-- START Stored data --

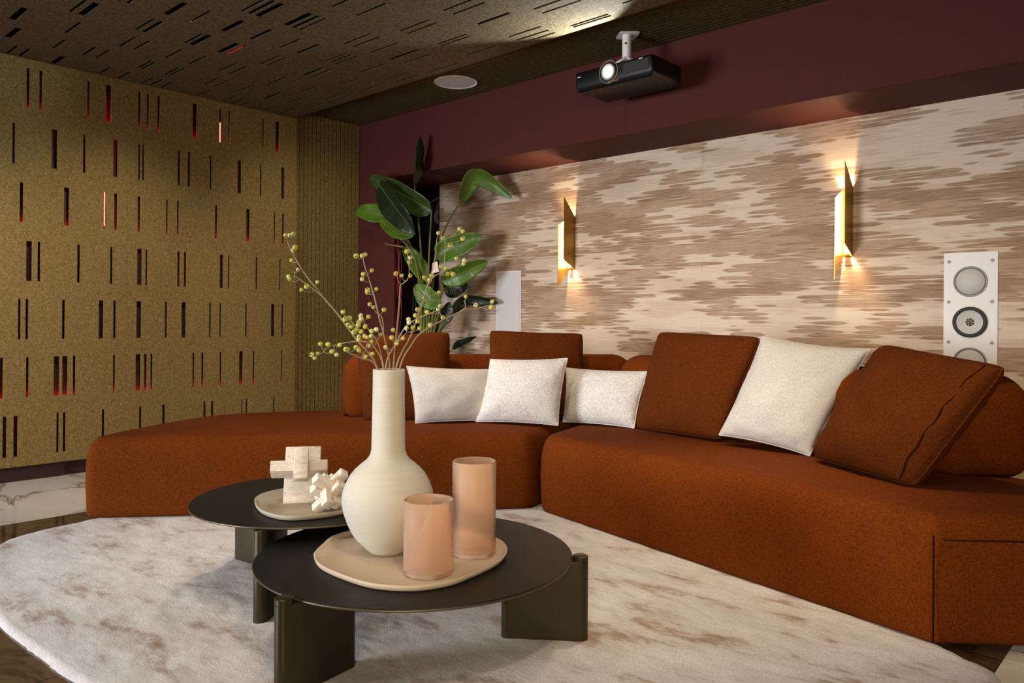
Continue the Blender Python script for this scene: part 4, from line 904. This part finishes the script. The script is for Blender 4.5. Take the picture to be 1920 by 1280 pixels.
def leaf(pts, width, roll_, mat, nm='leaf'):
    P_ = smooth_path(pts, 14); n = len(P_); bm = bmesh.new(); rows = []
    for i, p in enumerate(P_):
        t = i / (n - 1)
        d = (P_[min(i + 1, n - 1)] - P_[max(i - 1, 0)]).normalized()
        vd = (p - eye).normalized(); side = d.cross(vd).normalized()
        side = Matrix.Rotation(R(roll_), 3, d) @ side
        up = side.cross(d).normalized()
        w = width / 2 * min(1, (t ** .5) * (1 - t) ** .75 / .465) if 0 < t < 1 else .001
        row = []
        for j in range(-4, 5):
            f = j / 4
            wav = .09 * width * math.sin(t * 15 + (3 if f > 0 else 0)) * abs(f) + .02 * width * math.sin(t * 60 - abs(f) * 4) * min(1, abs(f) * 2)
            row.append(bm.verts.new(p - PB + side * f * w + up * (-abs(f) ** 1.3 * w * .38 + wav * .35)))
        rows.append(row)
    mids = [[v.co.copy() for v in r] for r in rows]
    for A_, B_ in zip(rows[:-1], rows[1:]):
        for j in range(8): bm.faces.new((A_[j], A_[j + 1], B_[j + 1], B_[j]))
    o = obj(nm, bm, mat, pl, smooth=True)
    md = o.modifiers.new('thick', 'SOLIDIFY'); md.thickness = .0015
    bm = bmesh.new(); tube(bm, [r[4] for r in mids], [.0042 * (1 - .7 * i / n) for i in range(n)], 5)
    obj('midrib', bm, M['stem_green'], o, smooth=True)
    return o
for pts, w_, ro_, tone in LEAVES: leaf(pts, w_, ro_, M['leaf%d' % tone])
bm = bmesh.new(); tube(bm, [Vector(p) - PB for p in LEAF_TAIL], [.008, .006, .005, .004], 6); tag(obj('dry_leaf_tip', bm, M['twig'], pl, smooth=True), 'dry curled brown leaf tip')
bm = bmesh.new(); q = [Vector(p) - PB for p in PLANT_TAG]
f0 = [bm.verts.new(v) for v in q]; f1 = [bm.verts.new(v + Vector((0, .001, 0))) for v in q]
bm.faces.new(f0); bm.faces.new(f1[::-1])
for i in range(4): bm.faces.new((f0[i], f1[i], f1[(i + 1) % 4], f0[(i + 1) % 4]))
tag(obj('tag', bm, M['tag_card'], pl), 'white paper tag')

-- END Stored data --

Aim
Your copy of the data should match it exactly, except that pictures are left out.

Written answer
Continue the Blender Python script for this scene: part 4, from line 904. This part finishes the script. The script is for Blender 4.5. Take the picture to be 1920 by 1280 pixels.
def leaf(pts, width, roll_, mat, nm='leaf'):
    P_ = smooth_path(pts, 14); n = len(P_); bm = bmesh.new(); rows = []
    for i, p in enumerate(P_):
        t = i / (n - 1)
        d = (P_[min(i + 1, n - 1)] - P_[max(i - 1, 0)]).normalized()
        vd = (p - eye).normalized(); side = d.cross(vd).normalized()
        side = Matrix.Rotation(R(roll_), 3, d) @ side
        up = side.cross(d).normalized()
        w = width / 2 * min(1, (t ** .5) * (1 - t) ** .75 / .465) if 0 < t < 1 else .001
        row = []
        for j in range(-4, 5):
            f = j / 4
            wav = .09 * width * math.sin(t * 15 + (3 if f > 0 else 0)) * abs(f) + .02 * width * math.sin(t * 60 - abs(f) * 4) * min(1, abs(f) * 2)
            row.append(bm.verts.new(p - PB + side * f * w + up * (-abs(f) ** 1.3 * w * .38 + wav * .35)))
        rows.append(row)
    mids = [[v.co.copy() for v in r] for r in rows]
    for A_, B_ in zip(rows[:-1], rows[1:]):
        for j in range(8): bm.faces.new((A_[j], A_[j + 1], B_[j + 1], B_[j]))
    o = obj(nm, bm, mat, pl, smooth=True)
    md = o.modifiers.new('thick', 'SOLIDIFY'); md.thickness = .0015
    bm = bmesh.new(); tube(bm, [r[4] for r in mids], [.0042 * (1 - .7 * i / n) for i in range(n)], 5)
    obj('midrib', bm, M['stem_green'], o, smooth=True)
    return o
for pts, w_, ro_, tone in LEAVES: leaf(pts, w_, ro_, M['leaf%d' % tone])
bm = bmesh.new(); tube(bm, [Vector(p) - PB for p in LEAF_TAIL], [.008, .006, .005, .004], 6); tag(obj('dry_leaf_tip', bm, M['twig'], pl, smooth=True), 'dry curled brown leaf tip')
bm = bmesh.new(); q = [Vector(p) - PB for p in PLANT_TAG]
f0 = [bm.verts.new(v) for v in q]; f1 = [bm.verts.new(v + Vector((0, .001, 0))) for v in q]
bm.faces.new(f0); bm.faces.new(f1[::-1])
for i in range(4): bm.faces.new((f0[i], f1[i], f1[(i + 1) % 4], f0[(i + 1) % 4]))
tag(obj('tag', bm, M['tag_card'], pl), 'white paper tag')